The Pastor’s Daughter

Discuss an accomplishment or event, formal or informal, that marked your transition from childhood to adulthood within your culture, community, or family.

I nervously sat down to the computer and started typing. Creating an Evite wouldn’t seem like a big deal to most people, but it was to me. Always having been too shy to reach out to my teammates from soccer, I had never been included in their friend group. They all went to school together and I was the only one who didn’t, making me the ostracized homeschool alien on the team.

Despite my qualms, the day of the sleepover came and everything went perfectly. We stayed up all night talking; I had never felt closer to a group of girls who were already so close to each other. Around six in the morning, we fell asleep.

Knock. Knock. Knock!

The sound suddenly woke us all up around eight. Everyone sat up confused, wondering who it could be. I opened the door and there he was: my dad holding a Bible, his special Bible that was as big as a geography book. I knew what this meant and all I wanted to do was hide.

Growing up with my dad being a pastor, I spent a decent amount of time being uncomfortable. Whether he was praying in public, trying to convert my friends or speaking in tongues, I couldn’t help but squirm when imagining what thought when they heard him. That’s why it took me so long to tell my friends at Trinity about my dad. Halfway through junior year I was approached by my school’s chaplain asking if my father could do a chapel at school and if I could introduce him as the speaker. I was hesitant in my response because all I could think of were the times he had embarrassed me in front of my friends… this would be in front of the whole school.

The day came and I’d never been more nervous. I stood in front of the school and read his introduction ending with, “Please welcome, my dad, Pastor DeRoco.” A few eyes looked up at me as I sat down and he took the podium. Those next few minutes rushed by. People laughed at his jokes and listened intently when he got to his main point. His charismatic personality came out through his words and made evident the passion and love he has for God and in his faith. Throughout the rest of the day, students and teachers were coming up to me, commenting on and complementing my dad’s sermon. My friends were filled with questions about his job and what it’s like being so involved with the church. It was then, while answering the many questions involving my dad, that I realized I was no longer ashamed or embarrassed in who he was. Watching him up there, pouring out his heart into expressing what he believes, inspired me in a way that it had never done before.

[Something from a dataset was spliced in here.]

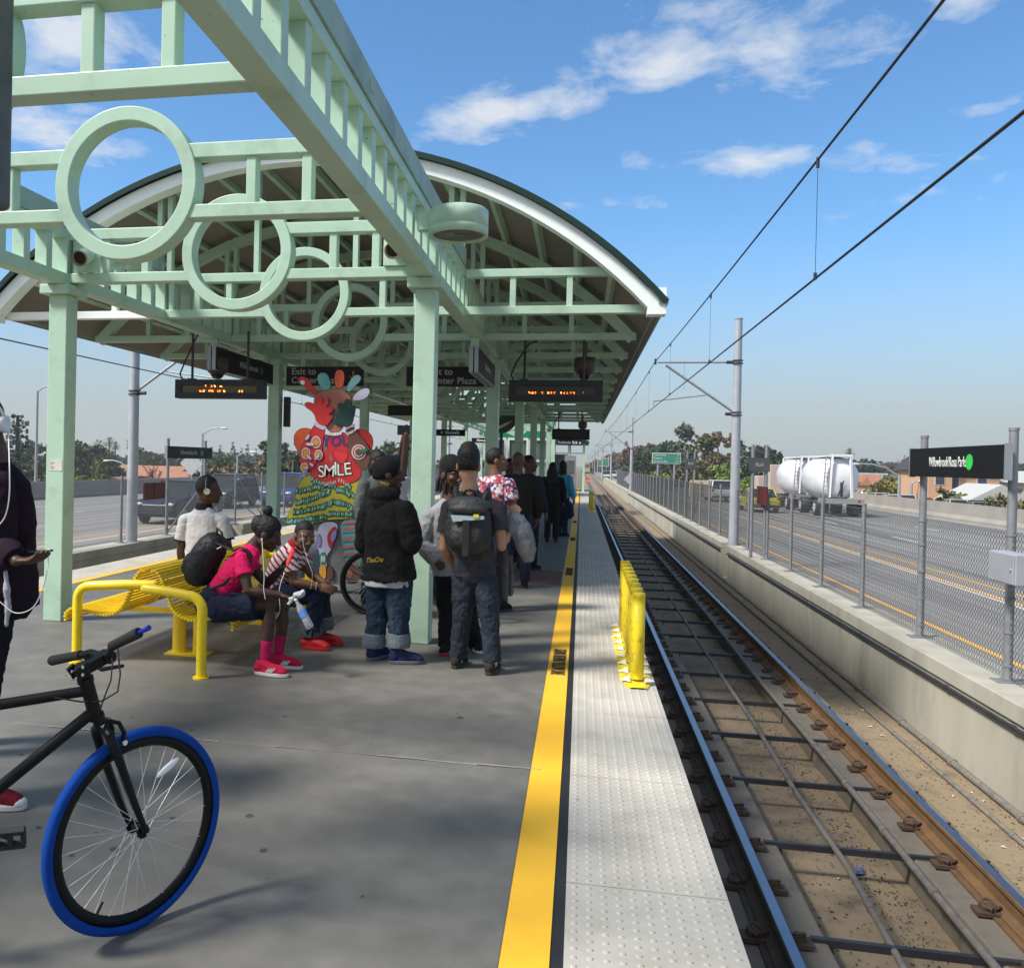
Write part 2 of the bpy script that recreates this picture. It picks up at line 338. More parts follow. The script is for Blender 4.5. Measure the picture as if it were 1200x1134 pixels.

Now, my father has spoken a few times at various club meetings and team dinners. Afterwards, multiple people had come up to me and shared how much they enjoyed what he had to say. Before, being a home-schooled pastor’s kid seemed like an identity I had to hide. Through this experience, I developed a new maturity and knowledge in how I look at the impact my father’s job has on my life. No longer anxious, I am proud of his faith and of the inspiration he has on everyone around him.